TL;DR: Both do a fine job of stabilization, but if you need to lock your horizon while doing loop-de-loops, you’ll want the Hero 11. Otherwise, the Osmo is a better deal.


It’s tough to measure battery life on these cameras. There are many, many factors that affect battery life, including the size of the battery. The Osmo 3 has a slightly larger battery at 1,770 mAh compared to the Hero 11’s 1,720 mAh. And if you spring for the Osmo Adventurer Combo ($439), you get three batteries and a robust charging case, so you could hot swap batteries on the go.

Assessing who has the longer battery life is complicated by the fact that the Hero 11 ships with an Enduro battery, which will keep juicing your camera even when it’s as cold as -10 degrees Celsius (14 degrees Fahrenheit). (Batteries lose their charge more rapidly in cold weather.) The Osmo 3 is rated as able to record in as low as -20 degrees C (-4 degrees F) and charge at temperatures as low as 5 degrees C (41 degrees F).

I wasn’t able to test all that, as it never got that cold in Washington, D.C., while I was using these cameras, but at the end of the day, I felt the Osmo 3 ended with more battery left than the Hero 11. I’d rate this one a win for the Osmo.

TL;DR: The Osmo seems to have better overall battery life, and the Adventure Combo with a total of three batteries is a good deal. (It’s still cheaper than the unsubsidized Hero 11.) Let’s give the win here to the Osmo.

Bottom line

This is a tough call. Both are excellent action cameras, but if you’re looking for better value, the DJI Osmo Action 3 is probably the one to get. It’s a bit cheaper, the battery lasts longer and it’s a great camera if you can live without 360-degree horizon locking and 10-bit color. It can go deeper underwater than the Hero 11 without a case, and it’s a solid choice.
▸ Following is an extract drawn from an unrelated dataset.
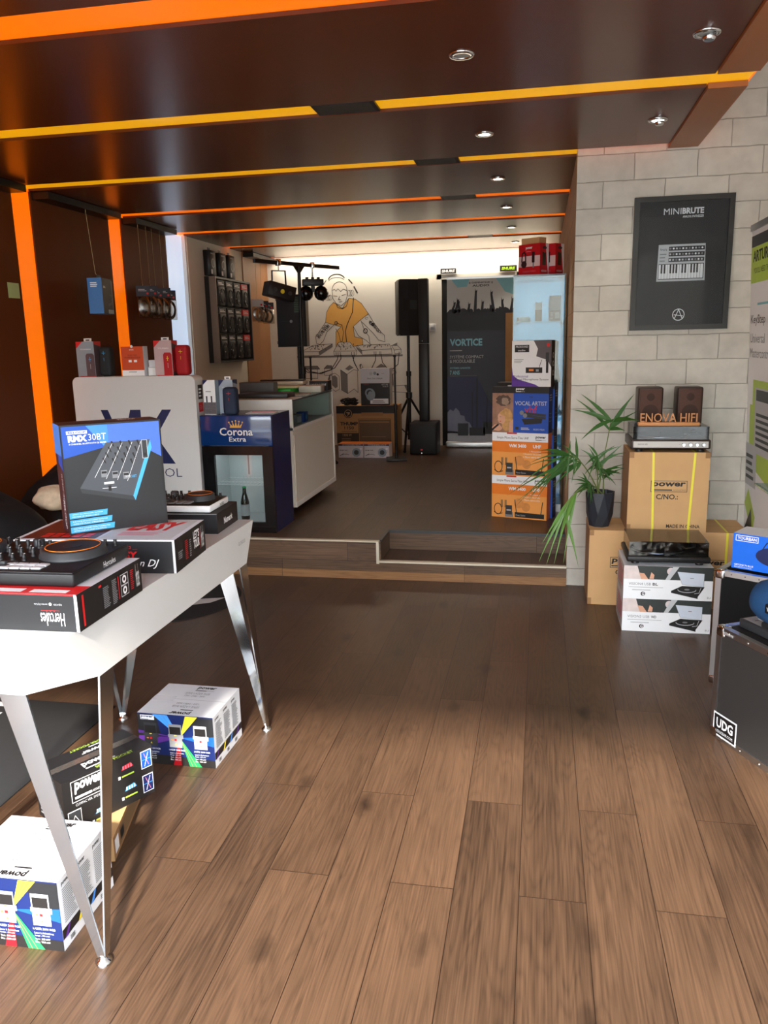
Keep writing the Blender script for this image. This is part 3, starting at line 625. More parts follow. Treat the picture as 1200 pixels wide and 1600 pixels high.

But if you want the absolute best image quality you can get in an action camera, as well as the ability to crop any single piece of footage in various ways for social media sharing, the Hero 11 is the one to get. You also get simpler operation with its built-in presets and the host of third-party accessories that GoPro is known for. It’s by far the best action camera on the market.